# [DATASET EXTRACT]
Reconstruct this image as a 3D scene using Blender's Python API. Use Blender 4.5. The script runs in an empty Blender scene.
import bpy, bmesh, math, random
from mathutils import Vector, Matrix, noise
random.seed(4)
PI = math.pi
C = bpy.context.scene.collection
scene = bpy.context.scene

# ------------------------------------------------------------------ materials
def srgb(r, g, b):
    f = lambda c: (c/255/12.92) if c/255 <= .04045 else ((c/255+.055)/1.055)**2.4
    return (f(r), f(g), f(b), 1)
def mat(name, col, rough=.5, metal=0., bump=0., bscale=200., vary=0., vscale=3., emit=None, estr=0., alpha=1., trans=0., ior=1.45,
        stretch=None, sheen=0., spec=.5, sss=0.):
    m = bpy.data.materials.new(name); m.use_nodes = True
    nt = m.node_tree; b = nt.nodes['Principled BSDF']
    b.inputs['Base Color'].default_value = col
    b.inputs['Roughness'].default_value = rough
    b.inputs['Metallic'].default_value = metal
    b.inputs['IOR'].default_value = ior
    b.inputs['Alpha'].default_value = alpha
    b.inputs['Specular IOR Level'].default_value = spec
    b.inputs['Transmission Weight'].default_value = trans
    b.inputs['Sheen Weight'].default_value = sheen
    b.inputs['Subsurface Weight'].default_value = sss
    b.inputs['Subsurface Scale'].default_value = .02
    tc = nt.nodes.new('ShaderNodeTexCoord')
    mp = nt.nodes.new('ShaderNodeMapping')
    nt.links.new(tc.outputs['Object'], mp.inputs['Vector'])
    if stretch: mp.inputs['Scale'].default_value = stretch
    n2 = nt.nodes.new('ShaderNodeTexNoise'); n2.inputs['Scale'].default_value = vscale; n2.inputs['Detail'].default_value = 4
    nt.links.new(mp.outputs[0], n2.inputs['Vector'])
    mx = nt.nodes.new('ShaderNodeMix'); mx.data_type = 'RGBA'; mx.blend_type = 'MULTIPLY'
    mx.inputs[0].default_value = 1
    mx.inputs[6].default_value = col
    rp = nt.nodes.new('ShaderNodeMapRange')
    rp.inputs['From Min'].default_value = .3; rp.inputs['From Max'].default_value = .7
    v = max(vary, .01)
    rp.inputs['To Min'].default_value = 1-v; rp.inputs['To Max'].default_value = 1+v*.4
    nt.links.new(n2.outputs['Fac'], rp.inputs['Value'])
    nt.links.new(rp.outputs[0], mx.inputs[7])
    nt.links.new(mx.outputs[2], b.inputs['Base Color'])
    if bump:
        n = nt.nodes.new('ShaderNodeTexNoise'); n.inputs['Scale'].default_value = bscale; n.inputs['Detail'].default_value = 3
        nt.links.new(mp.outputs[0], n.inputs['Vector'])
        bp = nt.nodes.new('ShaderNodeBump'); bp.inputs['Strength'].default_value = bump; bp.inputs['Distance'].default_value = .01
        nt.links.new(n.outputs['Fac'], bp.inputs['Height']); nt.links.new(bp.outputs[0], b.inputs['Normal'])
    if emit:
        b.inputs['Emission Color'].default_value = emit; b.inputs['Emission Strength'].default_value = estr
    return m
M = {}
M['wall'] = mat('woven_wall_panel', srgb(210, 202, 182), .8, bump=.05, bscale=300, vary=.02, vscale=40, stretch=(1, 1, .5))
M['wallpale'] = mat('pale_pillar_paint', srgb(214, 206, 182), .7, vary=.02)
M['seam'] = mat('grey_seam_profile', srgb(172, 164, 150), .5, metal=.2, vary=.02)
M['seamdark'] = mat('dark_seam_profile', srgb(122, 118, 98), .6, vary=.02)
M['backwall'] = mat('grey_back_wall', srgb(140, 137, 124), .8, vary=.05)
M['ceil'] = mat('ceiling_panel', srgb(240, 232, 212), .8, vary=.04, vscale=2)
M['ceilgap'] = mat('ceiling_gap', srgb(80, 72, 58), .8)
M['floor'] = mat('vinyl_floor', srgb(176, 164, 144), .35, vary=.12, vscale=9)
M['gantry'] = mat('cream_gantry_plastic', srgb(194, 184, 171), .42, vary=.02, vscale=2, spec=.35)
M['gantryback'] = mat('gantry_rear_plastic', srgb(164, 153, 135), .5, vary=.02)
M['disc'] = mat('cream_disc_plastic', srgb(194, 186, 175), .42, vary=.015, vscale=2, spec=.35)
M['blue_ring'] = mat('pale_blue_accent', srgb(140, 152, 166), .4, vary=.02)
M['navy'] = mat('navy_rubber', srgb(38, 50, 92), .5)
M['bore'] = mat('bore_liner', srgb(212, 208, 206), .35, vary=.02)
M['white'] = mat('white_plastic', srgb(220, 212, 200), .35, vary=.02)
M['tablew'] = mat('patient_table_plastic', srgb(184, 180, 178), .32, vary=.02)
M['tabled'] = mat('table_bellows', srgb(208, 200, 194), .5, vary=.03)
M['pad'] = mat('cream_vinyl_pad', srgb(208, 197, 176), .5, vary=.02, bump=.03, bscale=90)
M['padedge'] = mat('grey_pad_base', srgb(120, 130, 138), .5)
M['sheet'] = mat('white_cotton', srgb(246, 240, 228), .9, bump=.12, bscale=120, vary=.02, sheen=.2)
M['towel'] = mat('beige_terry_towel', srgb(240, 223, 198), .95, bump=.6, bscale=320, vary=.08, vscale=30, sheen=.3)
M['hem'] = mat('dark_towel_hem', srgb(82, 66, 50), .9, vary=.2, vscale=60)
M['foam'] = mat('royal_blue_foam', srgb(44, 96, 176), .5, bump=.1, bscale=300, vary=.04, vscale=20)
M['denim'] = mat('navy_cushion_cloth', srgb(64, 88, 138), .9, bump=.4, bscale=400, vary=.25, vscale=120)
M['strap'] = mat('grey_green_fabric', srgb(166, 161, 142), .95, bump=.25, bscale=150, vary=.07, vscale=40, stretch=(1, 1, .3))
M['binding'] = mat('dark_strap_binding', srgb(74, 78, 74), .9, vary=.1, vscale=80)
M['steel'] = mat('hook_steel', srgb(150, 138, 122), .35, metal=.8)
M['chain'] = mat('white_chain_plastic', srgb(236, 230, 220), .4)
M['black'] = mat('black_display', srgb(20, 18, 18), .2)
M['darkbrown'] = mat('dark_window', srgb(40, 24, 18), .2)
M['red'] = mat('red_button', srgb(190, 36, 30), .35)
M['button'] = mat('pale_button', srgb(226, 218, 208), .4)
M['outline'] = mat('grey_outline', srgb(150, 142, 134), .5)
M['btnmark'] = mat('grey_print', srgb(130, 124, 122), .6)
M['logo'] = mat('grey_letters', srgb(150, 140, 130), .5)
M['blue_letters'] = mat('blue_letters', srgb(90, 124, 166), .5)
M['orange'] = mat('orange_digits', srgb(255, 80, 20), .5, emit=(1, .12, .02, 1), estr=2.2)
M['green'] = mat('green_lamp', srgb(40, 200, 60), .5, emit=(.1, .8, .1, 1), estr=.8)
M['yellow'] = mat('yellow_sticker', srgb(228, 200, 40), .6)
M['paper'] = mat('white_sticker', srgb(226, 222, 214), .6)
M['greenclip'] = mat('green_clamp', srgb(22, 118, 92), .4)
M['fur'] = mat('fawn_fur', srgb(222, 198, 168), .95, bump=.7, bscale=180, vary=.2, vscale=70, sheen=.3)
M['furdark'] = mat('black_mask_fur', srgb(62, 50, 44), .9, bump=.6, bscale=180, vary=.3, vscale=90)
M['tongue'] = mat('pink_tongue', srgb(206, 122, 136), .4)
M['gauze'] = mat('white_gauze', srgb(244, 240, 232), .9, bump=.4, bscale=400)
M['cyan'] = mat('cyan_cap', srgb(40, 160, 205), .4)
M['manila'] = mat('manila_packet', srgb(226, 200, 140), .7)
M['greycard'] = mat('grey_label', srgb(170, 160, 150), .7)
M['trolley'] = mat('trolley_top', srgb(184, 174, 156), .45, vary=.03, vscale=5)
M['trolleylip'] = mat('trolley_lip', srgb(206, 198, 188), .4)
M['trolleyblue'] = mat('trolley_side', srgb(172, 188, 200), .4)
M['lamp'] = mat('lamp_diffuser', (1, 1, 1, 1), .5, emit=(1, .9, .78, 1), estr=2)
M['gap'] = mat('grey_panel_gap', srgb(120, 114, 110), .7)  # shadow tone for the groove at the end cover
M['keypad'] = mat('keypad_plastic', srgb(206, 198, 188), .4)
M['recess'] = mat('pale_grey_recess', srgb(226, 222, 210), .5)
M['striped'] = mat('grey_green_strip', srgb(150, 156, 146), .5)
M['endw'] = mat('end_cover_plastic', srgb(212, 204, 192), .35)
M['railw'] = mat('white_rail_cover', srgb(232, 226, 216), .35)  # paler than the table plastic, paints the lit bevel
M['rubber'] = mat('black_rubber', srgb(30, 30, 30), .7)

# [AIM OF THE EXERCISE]
Starting with the first line of the data above, copy each line exactly until you reach the line with "scene = bpy.context.scene"; include that line as well.

# [RESPONSE TO THE TASK]
Reconstruct this image as a 3D scene using Blender's Python API. Use Blender 4.5. The script runs in an empty Blender scene.
import bpy, bmesh, math, random
from mathutils import Vector, Matrix, noise
random.seed(4)
PI = math.pi
C = bpy.context.scene.collection
scene = bpy.context.scene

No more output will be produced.